Un des premiers trucs qui a bluffé Ian Martin, ce sont les rockeuses expérimentales de Nisennenmondai. “À l’époque émergeait toute une génération de groupes intéressants venant de l’ouest du pays, de villes comme Osaka ou Kyoto. Je pouvais y entendre du post-punk, du rock bruitiste et étrange des seventies à la This Heat. J’avais l’impression que ça allait marcher. Sony a sorti l’album d’Afrirampo (qui tournait avec Sonic Youth et Lightning Bolt, jouait avec Yoko Ono) . Mais ça s’est vite dégonflé du côté des majors. “Voilà, c’est bon! On a notre groupe de weirdos japonais hurleur, bruyant et criard.” Avec du recul, j’ai l’impression qu’un peu partout dans le monde c’était le dernier souffle de l’esthétique Generation X. Ce punk extrême, caustique et bruitiste qui allait à la confrontation. Les gens ont alors basculé vers quelque chose de beaucoup plus doux. Une espèce de renaissance de la city pop.” Les groupes tendus et underground n’ont pas disparu de la circulation. Ils sont juste privés des grandes avenues et des autoroutes de l’information. “À Tokyo, tu peux trouver tout ce que tu veux. Mais les groupes de rock qui marchent sont dans la costumade. C’est un peu le cosplay du post-punk. Peut-être que je suis devenu trop vieux ou que je ne cherche pas au bon endroit.

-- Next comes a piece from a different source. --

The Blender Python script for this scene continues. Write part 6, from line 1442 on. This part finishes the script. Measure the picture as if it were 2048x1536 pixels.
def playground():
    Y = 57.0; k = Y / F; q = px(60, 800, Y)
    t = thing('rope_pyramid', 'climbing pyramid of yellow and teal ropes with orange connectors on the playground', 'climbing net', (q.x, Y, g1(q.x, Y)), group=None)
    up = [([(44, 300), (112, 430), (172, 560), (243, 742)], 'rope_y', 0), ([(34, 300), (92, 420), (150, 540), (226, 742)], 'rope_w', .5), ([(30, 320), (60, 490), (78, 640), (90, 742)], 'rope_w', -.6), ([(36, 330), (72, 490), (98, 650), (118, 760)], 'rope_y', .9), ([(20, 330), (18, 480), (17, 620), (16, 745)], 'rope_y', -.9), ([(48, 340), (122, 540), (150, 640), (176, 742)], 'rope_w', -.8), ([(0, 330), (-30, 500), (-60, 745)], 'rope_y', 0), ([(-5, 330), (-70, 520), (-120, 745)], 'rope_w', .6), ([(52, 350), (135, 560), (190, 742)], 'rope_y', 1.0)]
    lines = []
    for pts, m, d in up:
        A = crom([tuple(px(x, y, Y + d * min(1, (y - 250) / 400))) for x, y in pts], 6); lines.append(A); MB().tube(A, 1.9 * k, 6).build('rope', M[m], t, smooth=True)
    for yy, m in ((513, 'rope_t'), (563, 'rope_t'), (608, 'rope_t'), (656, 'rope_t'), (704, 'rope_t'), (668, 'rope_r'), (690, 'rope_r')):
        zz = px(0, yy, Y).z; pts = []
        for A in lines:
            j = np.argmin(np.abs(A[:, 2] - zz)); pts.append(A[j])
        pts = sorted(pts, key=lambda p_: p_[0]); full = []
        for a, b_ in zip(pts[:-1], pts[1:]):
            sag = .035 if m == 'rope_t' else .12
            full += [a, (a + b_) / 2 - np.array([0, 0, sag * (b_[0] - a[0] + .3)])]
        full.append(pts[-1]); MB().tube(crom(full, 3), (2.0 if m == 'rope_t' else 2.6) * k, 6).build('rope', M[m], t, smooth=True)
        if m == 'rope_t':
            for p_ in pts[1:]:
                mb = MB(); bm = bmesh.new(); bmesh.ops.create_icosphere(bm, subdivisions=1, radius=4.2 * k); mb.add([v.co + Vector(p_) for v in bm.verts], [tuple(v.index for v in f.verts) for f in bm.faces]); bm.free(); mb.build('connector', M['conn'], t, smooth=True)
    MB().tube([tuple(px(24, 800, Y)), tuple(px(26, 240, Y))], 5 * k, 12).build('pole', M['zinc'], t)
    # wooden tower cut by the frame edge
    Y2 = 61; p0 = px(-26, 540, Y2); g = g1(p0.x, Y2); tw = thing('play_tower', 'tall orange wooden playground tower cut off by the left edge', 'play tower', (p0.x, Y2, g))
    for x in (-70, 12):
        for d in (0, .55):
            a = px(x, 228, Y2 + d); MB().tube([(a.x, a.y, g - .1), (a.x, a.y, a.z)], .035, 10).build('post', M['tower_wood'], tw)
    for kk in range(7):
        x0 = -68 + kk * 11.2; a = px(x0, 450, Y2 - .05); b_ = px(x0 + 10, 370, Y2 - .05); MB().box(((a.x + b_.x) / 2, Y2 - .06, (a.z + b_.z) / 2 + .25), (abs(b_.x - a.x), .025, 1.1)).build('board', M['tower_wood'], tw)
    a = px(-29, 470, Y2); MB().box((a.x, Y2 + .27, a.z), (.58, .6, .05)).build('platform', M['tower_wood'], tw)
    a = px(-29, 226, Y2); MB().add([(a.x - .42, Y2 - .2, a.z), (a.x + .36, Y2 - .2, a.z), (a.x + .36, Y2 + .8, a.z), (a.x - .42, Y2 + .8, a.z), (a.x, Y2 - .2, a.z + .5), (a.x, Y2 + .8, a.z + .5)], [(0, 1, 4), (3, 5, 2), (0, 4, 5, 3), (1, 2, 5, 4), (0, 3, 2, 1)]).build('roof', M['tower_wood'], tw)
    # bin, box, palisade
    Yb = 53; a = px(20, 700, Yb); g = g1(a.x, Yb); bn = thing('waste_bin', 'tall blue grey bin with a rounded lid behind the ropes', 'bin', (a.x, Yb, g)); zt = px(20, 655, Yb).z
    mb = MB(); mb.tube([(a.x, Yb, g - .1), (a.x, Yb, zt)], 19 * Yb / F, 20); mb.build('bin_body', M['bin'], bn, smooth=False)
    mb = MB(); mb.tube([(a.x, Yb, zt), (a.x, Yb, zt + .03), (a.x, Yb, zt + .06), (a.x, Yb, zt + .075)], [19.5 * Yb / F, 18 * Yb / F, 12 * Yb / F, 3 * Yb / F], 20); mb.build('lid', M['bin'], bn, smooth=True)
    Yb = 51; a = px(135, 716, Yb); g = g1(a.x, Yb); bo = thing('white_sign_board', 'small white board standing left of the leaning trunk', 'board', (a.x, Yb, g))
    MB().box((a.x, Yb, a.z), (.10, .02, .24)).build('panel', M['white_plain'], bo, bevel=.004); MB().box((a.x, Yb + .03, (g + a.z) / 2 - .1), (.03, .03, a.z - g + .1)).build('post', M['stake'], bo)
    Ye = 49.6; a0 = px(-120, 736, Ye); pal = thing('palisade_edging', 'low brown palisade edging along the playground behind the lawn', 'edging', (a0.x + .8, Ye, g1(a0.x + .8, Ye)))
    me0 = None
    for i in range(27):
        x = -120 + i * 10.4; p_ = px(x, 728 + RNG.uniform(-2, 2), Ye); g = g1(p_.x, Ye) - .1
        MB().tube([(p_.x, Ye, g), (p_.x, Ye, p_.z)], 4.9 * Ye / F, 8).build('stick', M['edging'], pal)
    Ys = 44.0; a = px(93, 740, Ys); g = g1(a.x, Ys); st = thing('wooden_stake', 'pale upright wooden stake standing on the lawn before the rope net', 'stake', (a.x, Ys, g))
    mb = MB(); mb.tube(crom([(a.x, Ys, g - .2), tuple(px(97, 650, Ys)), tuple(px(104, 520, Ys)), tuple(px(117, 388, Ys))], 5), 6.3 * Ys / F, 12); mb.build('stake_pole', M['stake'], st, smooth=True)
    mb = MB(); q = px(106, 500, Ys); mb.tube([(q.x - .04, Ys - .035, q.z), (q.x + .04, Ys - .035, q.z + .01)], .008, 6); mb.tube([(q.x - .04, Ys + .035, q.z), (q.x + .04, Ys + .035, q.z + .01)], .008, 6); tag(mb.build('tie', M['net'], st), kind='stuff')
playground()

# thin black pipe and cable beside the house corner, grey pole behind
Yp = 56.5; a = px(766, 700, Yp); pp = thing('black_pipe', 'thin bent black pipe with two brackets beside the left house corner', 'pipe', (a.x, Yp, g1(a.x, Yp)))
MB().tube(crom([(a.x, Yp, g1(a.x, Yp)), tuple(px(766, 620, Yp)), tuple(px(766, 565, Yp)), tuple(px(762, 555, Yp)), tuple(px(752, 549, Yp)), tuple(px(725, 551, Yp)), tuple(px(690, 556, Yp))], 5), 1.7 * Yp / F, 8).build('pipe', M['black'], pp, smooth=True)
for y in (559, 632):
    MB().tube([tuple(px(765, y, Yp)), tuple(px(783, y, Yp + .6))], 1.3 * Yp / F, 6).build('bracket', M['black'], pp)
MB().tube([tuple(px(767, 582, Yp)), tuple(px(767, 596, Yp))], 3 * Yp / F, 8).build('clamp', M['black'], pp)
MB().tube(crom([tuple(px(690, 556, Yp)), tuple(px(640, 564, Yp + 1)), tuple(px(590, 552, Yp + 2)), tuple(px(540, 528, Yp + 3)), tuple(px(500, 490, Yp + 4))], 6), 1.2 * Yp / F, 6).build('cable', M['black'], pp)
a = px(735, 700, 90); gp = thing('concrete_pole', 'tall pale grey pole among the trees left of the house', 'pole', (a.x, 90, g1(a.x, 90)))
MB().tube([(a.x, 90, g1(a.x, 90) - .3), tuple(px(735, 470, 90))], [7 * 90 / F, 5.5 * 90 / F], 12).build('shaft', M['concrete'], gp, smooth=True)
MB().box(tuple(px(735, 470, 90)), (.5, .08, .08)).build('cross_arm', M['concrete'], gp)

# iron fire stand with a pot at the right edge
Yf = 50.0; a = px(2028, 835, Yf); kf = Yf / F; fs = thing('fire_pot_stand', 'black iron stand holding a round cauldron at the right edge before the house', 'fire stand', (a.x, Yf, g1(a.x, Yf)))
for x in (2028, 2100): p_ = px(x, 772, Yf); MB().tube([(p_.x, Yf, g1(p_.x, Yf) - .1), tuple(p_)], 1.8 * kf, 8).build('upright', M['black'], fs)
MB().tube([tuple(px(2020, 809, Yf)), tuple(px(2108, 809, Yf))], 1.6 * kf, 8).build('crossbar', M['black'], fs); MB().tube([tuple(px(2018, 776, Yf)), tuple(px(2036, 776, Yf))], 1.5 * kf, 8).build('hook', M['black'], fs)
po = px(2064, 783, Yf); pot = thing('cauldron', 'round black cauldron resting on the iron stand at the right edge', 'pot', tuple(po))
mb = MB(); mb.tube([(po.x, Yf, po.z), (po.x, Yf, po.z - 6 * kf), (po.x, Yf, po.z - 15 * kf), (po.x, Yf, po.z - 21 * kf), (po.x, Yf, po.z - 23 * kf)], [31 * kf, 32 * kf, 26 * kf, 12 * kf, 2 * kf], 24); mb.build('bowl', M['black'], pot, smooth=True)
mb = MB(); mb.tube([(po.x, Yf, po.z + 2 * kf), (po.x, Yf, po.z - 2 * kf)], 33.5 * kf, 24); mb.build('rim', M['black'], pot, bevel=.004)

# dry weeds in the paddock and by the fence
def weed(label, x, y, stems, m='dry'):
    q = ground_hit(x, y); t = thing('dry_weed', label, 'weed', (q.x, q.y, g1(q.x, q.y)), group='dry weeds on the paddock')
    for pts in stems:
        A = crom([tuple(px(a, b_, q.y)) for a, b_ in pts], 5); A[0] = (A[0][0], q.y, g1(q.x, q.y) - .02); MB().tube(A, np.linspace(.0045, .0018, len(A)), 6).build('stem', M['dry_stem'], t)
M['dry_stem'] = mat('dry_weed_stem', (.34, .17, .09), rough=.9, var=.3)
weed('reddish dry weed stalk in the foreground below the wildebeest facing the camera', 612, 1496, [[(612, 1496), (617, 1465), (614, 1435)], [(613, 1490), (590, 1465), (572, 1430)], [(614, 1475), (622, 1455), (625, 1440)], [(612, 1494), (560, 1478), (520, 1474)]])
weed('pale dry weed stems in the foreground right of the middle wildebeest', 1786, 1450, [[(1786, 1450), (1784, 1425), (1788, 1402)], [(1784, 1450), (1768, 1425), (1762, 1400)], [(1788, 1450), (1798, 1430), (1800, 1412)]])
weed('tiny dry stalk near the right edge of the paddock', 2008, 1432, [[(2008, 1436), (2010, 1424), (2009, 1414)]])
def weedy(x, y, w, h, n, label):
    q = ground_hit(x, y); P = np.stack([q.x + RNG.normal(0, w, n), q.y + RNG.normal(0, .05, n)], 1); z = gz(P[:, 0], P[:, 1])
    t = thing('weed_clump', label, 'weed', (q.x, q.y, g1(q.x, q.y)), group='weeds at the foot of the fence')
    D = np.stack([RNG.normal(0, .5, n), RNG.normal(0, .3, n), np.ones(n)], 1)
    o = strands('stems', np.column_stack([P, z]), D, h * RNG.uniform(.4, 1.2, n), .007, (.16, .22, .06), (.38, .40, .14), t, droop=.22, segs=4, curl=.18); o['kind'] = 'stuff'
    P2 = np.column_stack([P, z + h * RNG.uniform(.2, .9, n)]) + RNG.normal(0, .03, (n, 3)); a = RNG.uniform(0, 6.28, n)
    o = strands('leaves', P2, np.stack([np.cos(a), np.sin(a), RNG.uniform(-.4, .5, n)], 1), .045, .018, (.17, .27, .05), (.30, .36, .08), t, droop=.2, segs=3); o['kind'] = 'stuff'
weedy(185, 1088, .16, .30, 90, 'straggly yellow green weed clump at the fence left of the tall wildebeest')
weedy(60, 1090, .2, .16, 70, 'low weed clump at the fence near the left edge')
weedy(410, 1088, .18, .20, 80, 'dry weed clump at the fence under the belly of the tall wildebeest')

Si aujourd’hui la J-Pop obnubile les médias et si le rap est au Japon comme ailleurs la musique de la jeunesse, à quoi ont été biberonnés les rockeurs nippons? “Le Japon a sa propre histoire de la pop et du rock qui remonte au milieu du siècle dernier. Les jeunes musiciens ont un passé sur lequel construire. Il y a un stéréotype dans la manière qu’ont les Occidentaux de parler de l’Asie. Ils pensent à une espèce de folk ancestral teinté de religion. Mais c’est bien plus riche que ça.

Quand il était petit, Go Kurosawa a eu dans les oreilles un mélange de rock occidental et de musique traditionnelle. “Avec la culture propagandiste d’après-guerre, le rock était blanc, américain et anglais. C’est avec ça que j’ai grandi. Mais après, il y a eu aussi des groupes comme Can, Amon Düül. Plus que de la musique, c’était pour nous une histoire de communauté, de vivre ensemble.” Pendant deux ou trois ans, les membres de Kikagaku Moyo ont d’ailleurs partagé un logement dans le quartier de Koenji.

Dans les années 2000, ce qu’on connaissait ici de la musique au Japon se limitait quasiment au rock de Guitar Wolf et de Thee Michelle Gun Elephant, aux bidouillages de Cornelius, aux décors bruitistes de Boredoms, Melt Banana et Acid Mothers Temple. À quelques groupes aussi qui avaient réussi à se faire remarquer grâce au cinéma comme les 5.6.7.8’s (dans le Kill Bill de Tarantino) ou Boris (The Limits of Control de Jim Jarmusch). “ Les seules choses qui semblaient intéresser l’Occident étaient alors des groupes et des projets des années 90, se souvient Martin. Ça a changé aujourd’hui. Je me demande souvent comment se font les connexions mais des labels anglais sortent des disques japonais, et des festivals partout dans le monde débusquent des artistes que jamais avant ils n’auraient pu trouver.

Le 12/06 au Grand Mix (Tourcoing) et le 13/06 au Botanique.